The beneficial side-effects of censorship

 

Cover of the 1937 guide book to the Degenerate art exhibition.

Cover of the 1937 guide book to the  Degenerate Art Exhibition.

Nazi Germany disapproved of contemporary German art movements such as Expressionism and Dada and on July 19, 1937 it opened the travelling exhibition in the Haus der Kunst in Munich, consisting of modernist artworks chaotically hung and accompanied by text labels deriding the art, to inflame public opinion against modernity and Judaism. The cover the 1937 guide book (illustration top) features a sculpture of unknown origin. It could be Polynesian or any other tribal art work, please help me out here.

The sculpture clearly links modern art with primitivism.

This exhibition is also a perfect illustration of the beneficial side-effects of censorship. Beneficial in the sense that any attempt at banning works of art, books or other cultural artifacts results in an aide to discerning culturati to seek out these artifacts with zeal. Such has been the case with Video Nasties, the Index Librorum Prohibitorum (the Catholic Index) and the Degenerate Art expo mentioned above.

I once again repeat my question to you, dear reader: what is the origin of the statue depicted in the picture above. I thank  you beforehand for a reply.

7 thoughts on “The beneficial side-effects of censorship

  1. Rasmus

    Sure, although these beneficial side-effects only apply to artifacts.
    When performing arts, or net art, are censored, they can hardly be found…

  2. jahsonic

    Ah yes, so very true. As a one-time victim of internet censorship, I know perfectly what you mean. He backup served me well at that time.

    As for performance: try to always document what you do. If the time is not right for the performance, maybe someday it will be.

    No discussion of the “benefits of censorship” is the succès de scandale factor.

    Thanks again for your thoughtful comment.

    Jan

  3. jahsonic

    Thanks again Mr.

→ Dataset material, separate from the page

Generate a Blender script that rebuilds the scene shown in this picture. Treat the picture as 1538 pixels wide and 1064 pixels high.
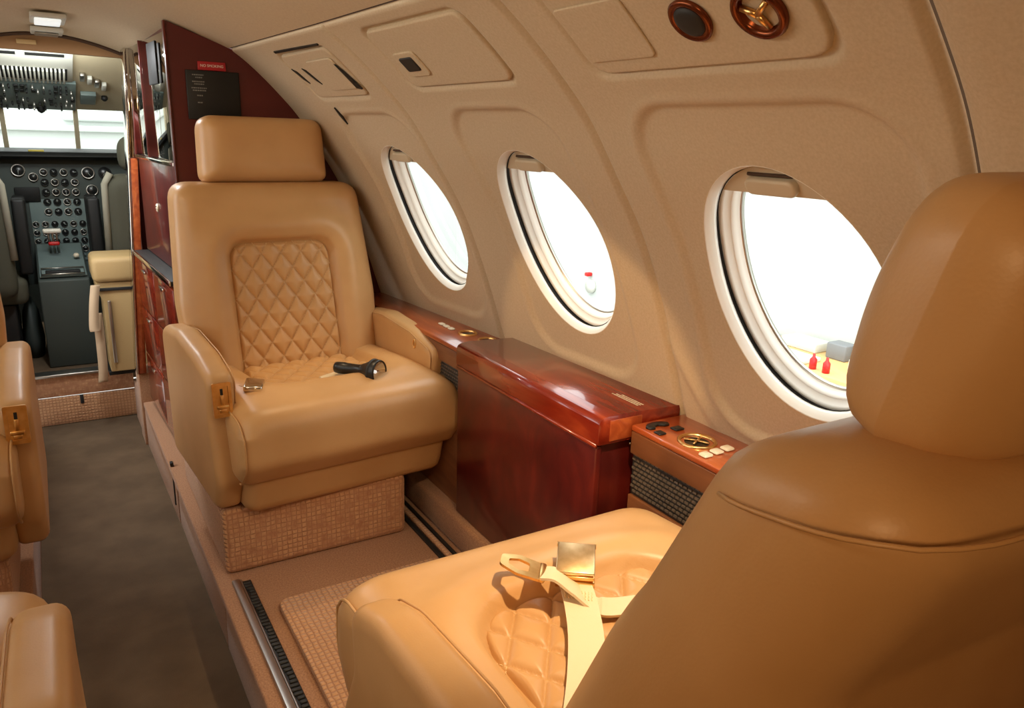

Rumsey,

    I could not find online where this photo came from.

    I wonder if this image is in the public domain. Are Nazi cultural artifacts in the public domain?

    As for Freundlich, I will try to trace the origin of his obviously tribal inspirations. Do you have any idea? I’m interested in the influence of non-Western art’s influence on Western art

    Thanks again.

  4. Paul Rumsey

    Google image search entartete kunst and you find the image on many websites.
    The book you need for the influence of non-Western art on Western art is the 2 volume catalogue from MOMA, NY, “Primitivism” In 20th Century Art.
    To my eyes the Western art looks weak in comparison with the non-Western.
    There was a show at the Whitechapel Gallery, London, “Inner Worlds Outside” where art by “Outsider” artists was hung beside art by mainstream artists whose art was influenced by “Outsider” art, or bore formal simularities to it.
    For me the “Outsider” art looked superior.
    This was not a view shared by the critics.
    Richard Dorment wrote in the Telegraph “A new exhibition disastrously fails to draw distinctions between the work of the sane and the insane, …..”Inner Worlds Outside” at the Whitechapel is a wicked, pernicious exhibition based on a false premise and proselytising for an evil idea.”